You're missing the trick. If you've got "free" energy, you can reverse the process: combine the CO2 with water and turn it back into high density hydrocarbon solids that you can safely bury. Or, if you can pick the hydrocarbon, use them in construction.

Doesn't help with the amount of gas you'd need to process, but the storage part is doable.

200,000 years later: nuhumans "wooah, I just discovered that there are all these hydrocarbons buried in the ground. These would just be perfect for this industrial revolution we are having"
That would honestly be a huge upside to this approach.

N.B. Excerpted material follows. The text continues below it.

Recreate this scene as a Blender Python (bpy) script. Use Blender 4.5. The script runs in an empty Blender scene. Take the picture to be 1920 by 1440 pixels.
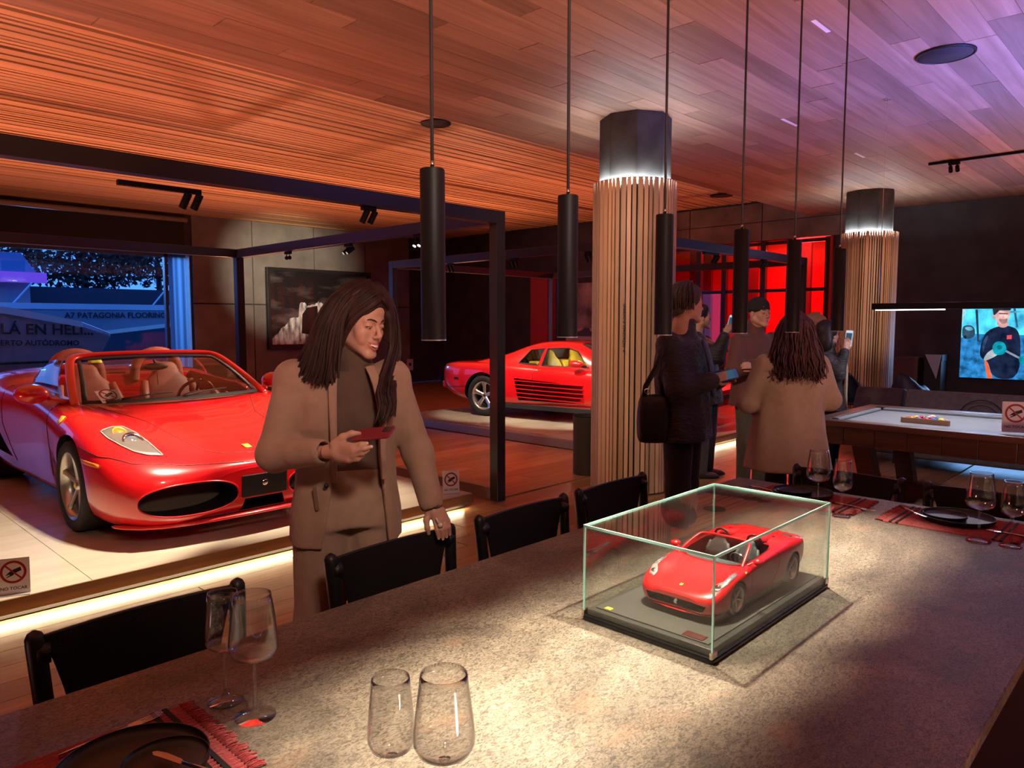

We've already extracted most of the easily accessible energy resources, so if our society fails, the next one will have a much harder time moving from agrarian to industrial.
Very good point, thanks.
Taking in mind absorption rate by plants, I wonder if you could do a controlled release in somewhere like a rainforest such that a minimal amount would make it back into the atmosphere and a majority would be taken in by trees and plants. Alternatively build large green houses and vertical farms and pump it directly into there.
Plants are not a sink for CO2, just a transition point. Any CO2 that is taken up by the plant gets released when it dies and decays.
Couldn't you bury the plants, the same as trees, sequestering the carbon underground?
You could do that. It is how most fossil fuels got underground in the first place. OTOH if you have the ability and available energy to bury all of that plant matter, maybe you could instead just convert the CO2 directly to carbonate and skip the part with the plants.
If you have the energy to distill a large proportion of the earth's atmosphere you have enough to crack the O2 from the C and not mess with plants etc.
True, and I had not considered that. I like the idea of growing more trees though.
> vacuum back the carbon dioxide from the atmosphere

For what it's worth, it apparently is much easier to scrub CO2 from sea water than from atmosphere.